— START OF DATA IN THIS EXERCISE —

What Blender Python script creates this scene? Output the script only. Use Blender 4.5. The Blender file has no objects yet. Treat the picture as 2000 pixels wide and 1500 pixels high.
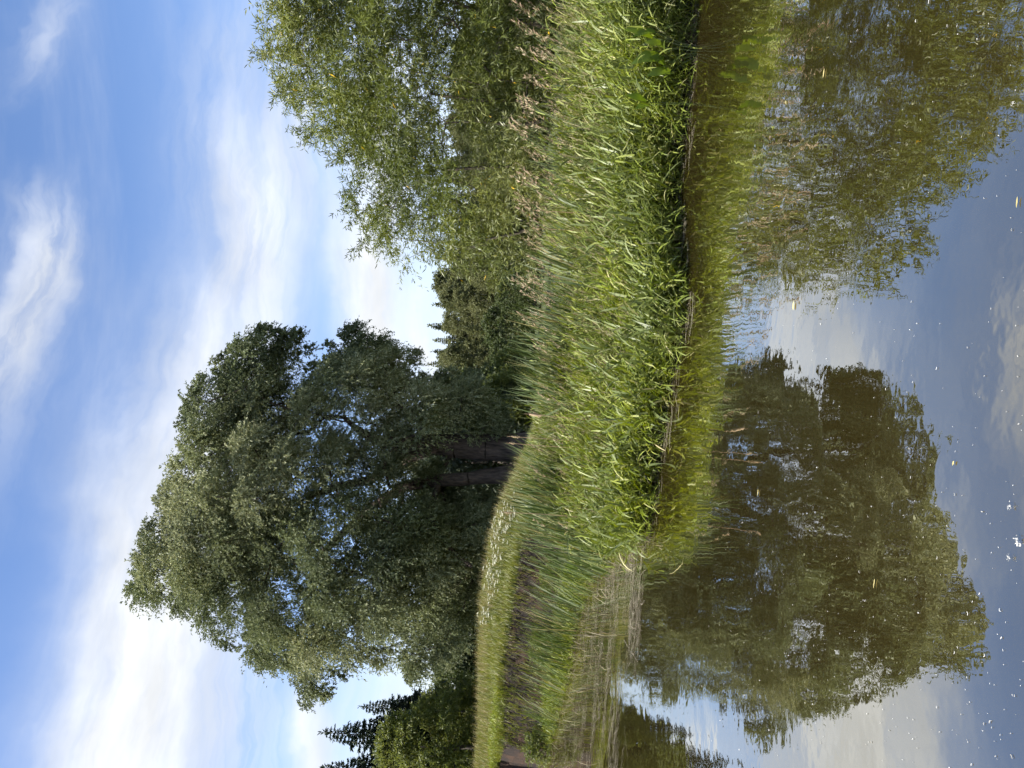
import bpy, math
import numpy as np

rng = np.random.default_rng(7)
scene = bpy.context.scene
COL = scene.collection
PI = math.pi

# ------------------------------------------------------------------ camera
# The photograph is a portrait picture lying on its left side: the picture's left is up.
CAM = np.array([0.0, 0.0, 1.7])
ROLL = math.radians(4.2)
PITCH = math.radians(0.9)
FPX = 1444.0
_F = np.array([0, math.cos(PITCH), math.sin(PITCH)])
_Z = np.array([0, -math.sin(PITCH), math.cos(PITCH)])
_X = np.array([1.0, 0, 0])
R_ = math.cos(ROLL) * _X + math.sin(ROLL) * _Z
U_ = -math.sin(ROLL) * _X + math.cos(ROLL) * _Z


def ray(px, py):
    px = np.asarray(px, float); py = np.asarray(py, float)
    a = (px - 1000.0) / FPX; b = (750.0 - py) / FPX
    return _F + b[..., None] * R_ - a[..., None] * U_


def P(px, py, y):
    """world point seen at photo pixel (px,py) at world depth y"""
    d = ray(px, py)
    return CAM + d * (np.asarray(y) / d[..., 1])[..., None]


def G(px, py, z=0.0):
    d = ray(px, py)
    return CAM + d * ((z - CAM[2]) / d[..., 2])[..., None]


def azel(px, py):
    d = ray(px, py)
    d = d / np.linalg.norm(d, axis=-1, keepdims=True)
    return np.arctan2(d[..., 0], d[..., 1]), np.arcsin(d[..., 2])


from mathutils import Matrix
cam_data = bpy.data.cameras.new("camera")
cam = bpy.data.objects.new("camera", cam_data)
COL.objects.link(cam)
cx, cy, cz = -U_, R_, -_F
cam.matrix_world = Matrix(((cx[0], cy[0], cz[0], CAM[0]), (cx[1], cy[1], cz[1], CAM[1]),
                           (cx[2], cy[2], cz[2], CAM[2]), (0, 0, 0, 1)))
cam_data.sensor_width = 36; cam_data.sensor_fit = 'HORIZONTAL'
cam_data.lens = 36 * FPX / 2000.0
cam_data.clip_start = 0.05; cam_data.clip_end = 5000
scene.camera = cam

# ------------------------------------------------------------------ node helpers


class NT:
    def __init__(self, nt):
        self.nt = nt
        nt.nodes.clear()

    def n(self, typ, **kw):
        nd = self.nt.nodes.new(typ)
        for k, v in kw.items():
            setattr(nd, k, v)
        return nd

    def l(self, a, b):
        self.nt.links.new(a, b)

    def setin(self, sock, v):
        if hasattr(v, 'node'):
            self.l(v, sock)
        elif v is not None:
            sock.default_value = v

    def math(self, op, a, b=None, c=None, clamp=False):
        nd = self.n('ShaderNodeMath', operation=op, use_clamp=clamp)
        self.setin(nd.inputs[0], a); self.setin(nd.inputs[1], b)
        if c is not None: self.setin(nd.inputs[2], c)
        return nd.outputs[0]

    def noise(self, vec, scale, detail=4, rough=0.55, dist=0.0):
        nd = self.n('ShaderNodeTexNoise')
        if vec is not None: self.l(vec, nd.inputs['Vector'])
        nd.inputs['Scale'].default_value = scale; nd.inputs['Detail'].default_value = detail
        nd.inputs['Roughness'].default_value = rough; nd.inputs['Distortion'].default_value = dist
        return nd.outputs['Fac']

    def smooth(self, v, a, b, lo=0.0, hi=1.0):
        nd = self.n('ShaderNodeMapRange', interpolation_type='SMOOTHSTEP')
        self.setin(nd.inputs[0], v)
        nd.inputs[1].default_value = a; nd.inputs[2].default_value = b
        nd.inputs[3].default_value = lo; nd.inputs[4].default_value = hi
        return nd.outputs[0]

    def comb(self, x, y, z=0.0):
        nd = self.n('ShaderNodeCombineXYZ')
        self.setin(nd.inputs[0], x); self.setin(nd.inputs[1], y); self.setin(nd.inputs[2], z)
        return nd.outputs[0]

    def mix(self, f, a, b):
        nd = self.n('ShaderNodeMix', data_type='RGBA')
        self.setin(nd.inputs[0], f)
        self.setin(nd.inputs[6], (*a, 1) if isinstance(a, tuple) else a)
        self.setin(nd.inputs[7], (*b, 1) if isinstance(b, tuple) else b)
        return nd.outputs[2]

    def ramp(self, f, stops):
        nd = self.n('ShaderNodeValToRGB')
        cr = nd.color_ramp
        while len(cr.elements) < len(stops): cr.elements.new(0.5)
        for e, (p, c) in zip(cr.elements, stops):
            e.position = p; e.color = (*c, 1)
        self.setin(nd.inputs[0], f)
        return nd.outputs[0]


def new_mat(name):
    m = bpy.data.materials.new(name); m.use_nodes = True
    return m, NT(m.node_tree)


def leaf_mat(name, stops, trans=0.35, gloss=0.03, rough=0.5, tboost=1.25, noise_scale=0.0, noise_cols=None):
    m, t = new_mat(name)
    at = t.n('ShaderNodeAttribute', attribute_name='rnd')
    col = t.ramp(at.outputs['Fac'], stops)
    if noise_scale:
        g = t.n('ShaderNodeNewGeometry')
        f = t.smooth(t.noise(g.outputs['Position'], noise_scale, 3), 0.35, 0.68)
        hs = t.n('ShaderNodeHueSaturation'); t.l(col, hs.inputs['Color'])
        hs.inputs['Saturation'].default_value = 1.1; hs.inputs['Value'].default_value = 1.4
        hs.inputs['Hue'].default_value = 0.49
        col = t.mix(f, col, hs.outputs[0])
    d = t.n('ShaderNodeBsdfDiffuse'); t.l(col, d.inputs[0])
    tr = t.n('ShaderNodeBsdfTranslucent')
    h2 = t.n('ShaderNodeHueSaturation'); t.l(col, h2.inputs['Color'])
    h2.inputs['Value'].default_value = tboost; h2.inputs['Saturation'].default_value = 1.15; h2.inputs['Hue'].default_value = 0.488
    t.l(h2.outputs[0], tr.inputs[0])
    mx = t.n('ShaderNodeMixShader'); mx.inputs[0].default_value = trans
    t.l(d.outputs[0], mx.inputs[1]); t.l(tr.outputs[0], mx.inputs[2])
    gl = t.n('ShaderNodeBsdfGlossy'); gl.inputs['Roughness'].default_value = rough
    m2 = t.n('ShaderNodeMixShader'); m2.inputs[0].default_value = gloss
    t.l(mx.outputs[0], m2.inputs[1]); t.l(gl.outputs[0], m2.inputs[2])
    o = t.n('ShaderNodeOutputMaterial'); t.l(m2.outputs[0], o.inputs[0])
    return m


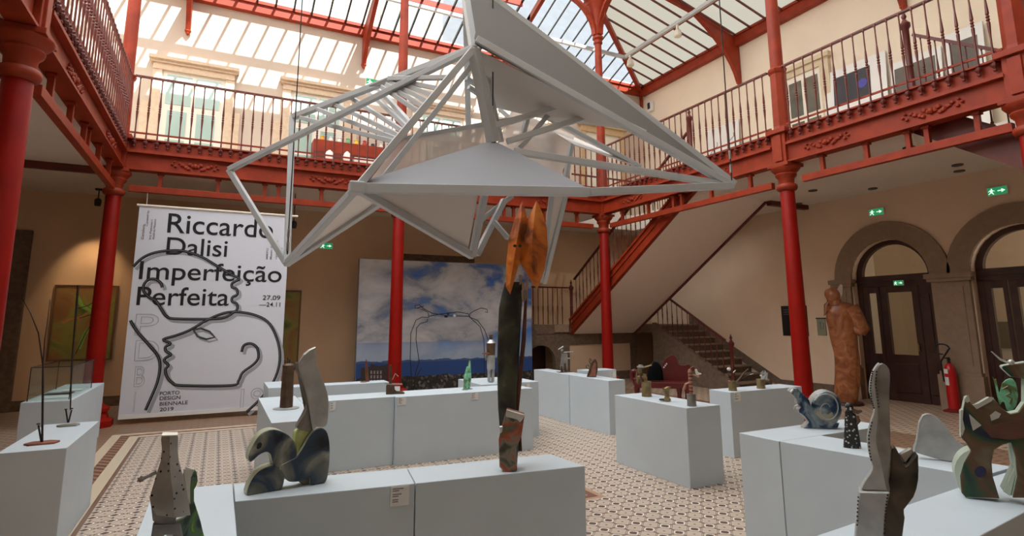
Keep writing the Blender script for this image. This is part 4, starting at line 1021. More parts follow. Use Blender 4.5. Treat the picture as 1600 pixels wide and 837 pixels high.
# --- perforated tin figure (bottom left)
S = Sheet((1.62, -8.86, .76), 0, (200, 660, .2114))
t = thing('tin_figure', 'grey perforated sheet-metal figure with one outstretched arm, bottom left', 'sculpture', S.B)
r_ = V((-S.n.y, S.n.x, 0))
P = lambda a, b, d=0: S.p(a, b, 0)+S.n*d
mb = MB()   # folded front sheet: left and right wings bent back from a central crease
rows = [(92, 250, 310, 368), (130, 243, 308, 370), (205, 250, 310, 366), (290, 240, 312, 376), (400, 205, 318, 405), (480, 182, 330, 424), (560, 158, 338, 440), (620, 168, 340, 452), (690, 208, 345, 462)]
vs = []; fs = []
for y, a, c, b in rows: vs += [P(a, y, -.012), P(c, y, .022), P(b, y, -.012), P(a, y, -.018), P(c, y, .016), P(b, y, -.018)]
for i in range(len(rows)-1):
    j = i*6; k = j+6
    fs += [(j, j+1, k+1, k), (j+1, j+2, k+2, k+1), (j+3, k+3, k+4, j+4), (j+4, k+4, k+5, j+5), (j, k, k+3, j+3), (j+2, j+5, k+5, k+2)]
k = (len(rows)-1)*6; fs += [(0, 3, 4, 1), (1, 4, 5, 2), (k, k+1, k+4, k+3), (k+1, k+2, k+5, k+4)]
build('front_sheet', MB().add(vs, fs), PERF, t)
build('head_cap', MB().prism([P(250, 92, .03), P(368, 90, .03), P(366, 78, .0), P(256, 80, .0)], V((0, 0, .004))), BRIGHT, t)
S.cut('back_shell', [(163, 600), (180, 740), (205, 765), (345, 790), (360, 700), (450, 690), (430, 560), (200, 560)], .05, ALUDK, t, .025)
S.cut('leg', [(180, 770), (150, 980), (255, 990), (265, 840), (335, 840), (320, 990), (420, 980), (385, 760)], .05, ALUDK, t, .015, zmin=.762)
mb = MB().tube([P(212, 365), P(150, 395), P(118, 410)], [.008, .006, .007], 6)
build('arm', mb, ALUDK, t)
mb = MB()
for a, b in ((92, 396), (70, 412), (68, 432), (84, 440), (102, 434)): mb.tube([P(114, 412), P(a, b)], [.007, .003], 6)
build('hand', mb, ALUDK, t)
# --- green dinosaur-like cutout behind it
S = Sheet((1.69, -8.74, .76), .45, (200, 660, .2114))
t = thing('cutout_animal', 'green and yellow painted cutout animal behind the perforated tin figure', 'sculpture', S.B)
S.cut('body', [(488, 338), (512, 365), (520, 430), (508, 470), (492, 495), (492, 580), (515, 650), (540, 730), (556, 800), (580, 990), (330, 990), (350, 720), (440, 690), (458, 600), (455, 480), (462, 400)], .07, DINO, t, 0, zmin=.762, em=BRIGHT)
S.cut('side_sheet', [(408, 345), (476, 343), (462, 400), (456, 480), (458, 600), (440, 560), (425, 470)], .004, BRIGHT, t, -.004, bevel=0)

# --- painted bird pair with a tail fin
S = Sheet((2.06, -8.04, .76), .24, (370, 530, .3107)); PALED = mat('pale_tin_edge', rgb(196, 200, 170), .45, .15, .3, 12)
t = thing('bird_sculpture', 'painted tin sculpture of a bent bird with a tall grey tail fin', 'sculpture', S.B)
S.cut('head', smooth_outline([(62, 612), (62, 575), (88, 520), (122, 475), (165, 455), (210, 457), (260, 482), (295, 522), (302, 570), (292, 620), (262, 650), (200, 645), (182, 620), (170, 578), (148, 566), (112, 582), (78, 613)]), .085, PAINTED, t, em=PALED)
S.cut('fore_leg', smooth_outline([(55, 792), (52, 765), (76, 708), (112, 664), (160, 640), (205, 636), (238, 660), (240, 705), (222, 762), (180, 782), (85, 806)]), .085, PAINTED, t, .003, zmin=.761, em=PALED)
S.cut('body', smooth_outline([(215, 640), (262, 610), (300, 590), (330, 550), (365, 488), (398, 452), (430, 446), (456, 472), (467, 540), (465, 620), (456, 690), (440, 722), (402, 738), (372, 736), (372, 700), (362, 690), (350, 700), (320, 712), (265, 715), (238, 690)], 3), .09, PAINTED, t, -.004, zmin=.761, em=PALED)
S.cut('belly', smooth_outline([(300, 480), (330, 458), (392, 455), (360, 490), (330, 550), (305, 580)]), .05, mat('pale_yellow_tin', rgb(196, 206, 140), .5, .2, .4, 10), t, .03)
S.cut('hind_foot', [(318, 720), (345, 650), (380, 640), (404, 735), (380, 742), (340, 738)], .06, ALUDK, t, .03, zmin=.761)
S.cut('tail_fin', smooth_outline([(400, 38), (396, 62), (412, 150), (440, 220), (460, 290), (461, 360), (450, 435), (400, 440), (384, 456), (362, 330), (350, 270), (325, 190), (312, 130), (330, 88), (368, 54)], 3), .02, ALU, t)
S.cut('tail_edge', smooth_outline([(312, 112), (306, 150), (330, 200), (356, 270), (360, 330), (338, 385), (306, 445), (340, 460), (384, 458), (372, 390), (362, 330), (350, 265), (325, 185)], 2), .05, ALUDK, t, .012)
S.cut('tail_tip', [(335, 78), (366, 52), (400, 36), (398, 44), (370, 60), (342, 84)], .03, BRIGHT, t, -.002)
S.cut('eye', [(98, 545), (104, 524), (118, 516), (126, 524), (122, 542), (106, 552)], .004, BLACK, t, -.005, bevel=0)

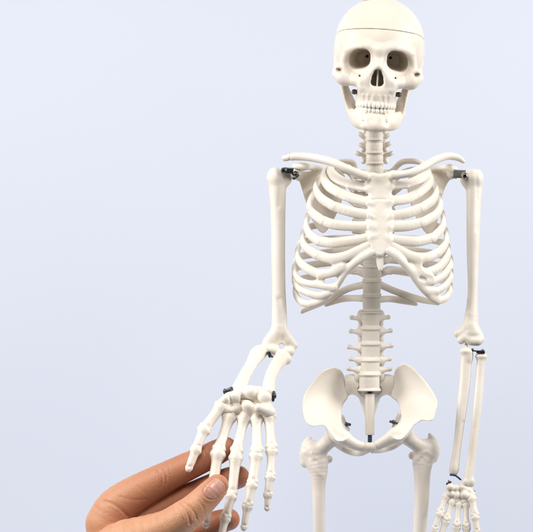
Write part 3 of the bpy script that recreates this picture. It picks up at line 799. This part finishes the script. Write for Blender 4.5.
for j in range(3): s.op('add', (362, 390, -18), (378, 398, 4), lambda X, Y, Z, j=j: np.sqrt((np.sqrt((X-369.9)**2+(Z+6)**2)-3.6)**2+(Y-391.6-1.3*j)**2)-.8, .1)
put('spring_washer', s, M['dark'], skel, .4)
s = Shape()
s.op('add', (364, 393, -12), (376, 436, 2), lambda X, Y, Z: np.maximum(np.sqrt((X-369.8)**2+(Z+6)**2)-4.7+.2*(np.abs(Y-432) < .0), np.abs(Y-414.4)-20.6), .5)
put('support_sleeve', s, M['ivory'], skel, .5)
s = Shape()
s.op('add', (366, 430, -10), (374, 444, 0), lambda X, Y, Z: np.maximum(np.sqrt((X-369.9)**2+(Z+6)**2)-2.2+.25*np.sin(Y*3.2), np.abs(Y-438)-5), .2)
put('support_rod', s, M['rod'], skel, .4)

# ---- thigh bones
rs = np.random.RandomState(3)
def rough_patch(s, c, r, amp):
    K = [(rs.uniform(-1.2, 1.2), rs.uniform(.2, 1.2), rs.uniform(0, 6)) for _ in range(7)]
    def fn(X, Y, Z):
        g = np.exp(-((X-c[0])/r[0])**2-((Y-c[1])/r[1])**2)
        n = sum(np.sin(a*X+b*Y+p+1.1*np.sin(b*X-.7*a*Y)) for a, b, p in K)/5
        return amp*g*n+0*Z
    s.disp((c[0]-2*r[0], c[1]-2*r[1], c[2]-12), (c[0]+2*r[0], c[1]+2*r[1], c[2]+20), fn)
s = Shape()
s.chain([(313, 452, -4, 12), (317, 463, -2, 11.2), (318.4, 474, 0, 8.8), (318.6, 486, 1, 6.9), (318.9, 502, 2, 6.4), (319.2, 530, 3, 6.1), (319.6, 580, 3, 6.3), (320, 640, 2, 7)], k=2, n=3)
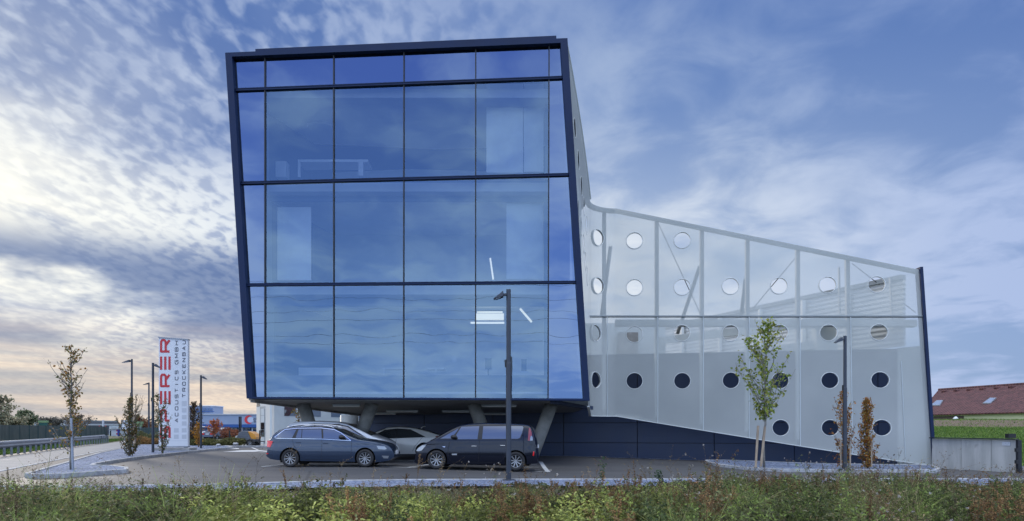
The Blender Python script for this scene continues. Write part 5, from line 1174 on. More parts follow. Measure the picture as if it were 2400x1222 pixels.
# crescent and what is visible of the lettering
cxp, cyp = 583, 984; n = 40; pts = []
for t in rng(R(48), R(312), n): pts.append(P(cxp+10*math.cos(t), cyp-10*math.sin(t), BD-.05))
for t in rng(R(300), R(60), n): pts.append(P(cxp+3.2+7.3*math.cos(t), cyp-7.3*math.sin(t)-.0, BD-.05))
mb = MB(); m2 = n+1
for i in range(n): mb.prism([pts[i], pts[i+1], pts[m2+n-i-1], pts[m2+n-i]], (0, .04, 0))
child(mb.build('crescent', mat('crescent_red', (.62, .03, .04), .5), None), bz)
mb = MB(); mb.prism([P(cxp+4.2+7*math.cos(t), cyp-7*math.sin(t), BD-.03) for t in rng(0, 2*math.pi, 30)[:-1]], (0, .02, 0)); child(mb.build('pale_disc', mat('disc_pale', (.46, .52, .64), .5), None), bz)
for ch, x, y, s_, th in (('c', 594.5, 985, 5.2, .12), ('l', 599.2, 985, 5.2, .12), ('i', 595, 990.8, 4.4, .07), ('n', 597.2, 990.8, 4.4, .07)):
    strokes('letter', GL[ch], lambda p: P(x+p[0]*s_*.75, y-p[1]*s_, BD-.03), th, M['sign_ink'], bz, -.02)
# ================================================================ white house under the overhang (left)
HD = 62.
hs = thing('white_hall', 'white hall with roller doors seen under the left of the office', 'building', (P(620, 0, HD).x, HD, 0))
w0, w1_, w2_ = P(601, 1044, HD), P(637, 1046, 57), P(880, 1046, 70)
def wallq(name, a, b_, z0, z1_, m_, off=0.):
    d = Vector((b_.x-a.x, b_.y-a.y)).normalized(); nn_ = Vector((d.y, -d.x, 0))*off; mb = MB()
    q_ = [Vector((a.x, a.y, z0))+nn_, Vector((b_.x, b_.y, z0))+nn_, Vector((b_.x, b_.y, z1_))+nn_, Vector((a.x, a.y, z1_))+nn_]; bk = Vector((-nn_.x, -nn_.y, 0)).normalized()*.12 if off else Vector((-Vector((d.y, -d.x, 0)).x*.2, d.x*.2, 0))
    mb.hexa(q_, [v+bk for v in q_]); return child(mb.build(name, m_, None), hs)
wallq('wall', w0, w1_, -.2, 5.2, M['plaster']); wallq('wall', w1_, w2_, -.2, 5.2, M['tin_wall'])
def onw(t0, t1, a, b_): return (Vector((a.x+(b_.x-a.x)*t0, a.y+(b_.y-a.y)*t0, 0)), Vector((a.x+(b_.x-a.x)*t1, a.y+(b_.y-a.y)*t1, 0)))
p_, q_ = onw(.26, .60, w0, w1_); wallq('door_frame', p_, q_, .0, 3.35, M['grey_steel'], .02); p_, q_ = onw(.34, .56, w0, w1_)
for i in range(5): wallq('door_panel', p_, q_, .1+i*.62, .1+i*.62+.58, M['window'] if i in (1, 2) else M['tin_wall'], .05)
p_, q_ = onw(.05, .24, w0, w1_); wallq('window', p_, q_, 3.5, 4.6, M['window'], .03); wallq('window_frame', *onw(.03, .26, w0, w1_), 3.42, 3.5, M['wood'], .04)
for a_, b2_ in ((.1, .2), (.3, .42), (.52, .62)): wallq('window', *onw(a_, b2_, w1_, w2_), 2.5, 3.3, M['window'], .03)
mb = MB(); mb.prism([Vector((w0.x-.1, w0.y, 5.2)), Vector((w1_.x, w1_.y-.1, 5.2)), Vector((w2_.x, w2_.y, 5.2)), Vector((w2_.x, w2_.y+9, 5.2)), Vector((w0.x, w0.y+9, 5.2))], (0, 0, .25)); child(mb.build('roof', M['grey_steel'], None), hs)
mb = MB(); mb.box(w0.x+.1, w2_.x, w0.y+9, w0.y+9.2, -.2, 5.2); child(mb.build('rear_wall', M['tin_wall'], None), hs)
tree('small_tree', 'sparse yellow leaved tree behind the leftmost slanting column', tb(699, 1060, 40), 2.9, [(.3, .4), (.7, .6), (1, .2)], 20, 12, GOLD, .12, .04, 31, 1.0, .1)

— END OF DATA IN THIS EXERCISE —

◆ WHAT THE EXERCISE ASKS
Each line in the listing above that contains "objects" should be copied.

◆ CORRECT OUTPUT
What Blender Python script creates this scene? Output the script only. Use Blender 4.5. The Blender file has no objects yet. Treat the picture as 2000 pixels wide and 1500 pixels high.
cam = bpy.data.objects.new("camera", cam_data)
COL.objects.link(cam)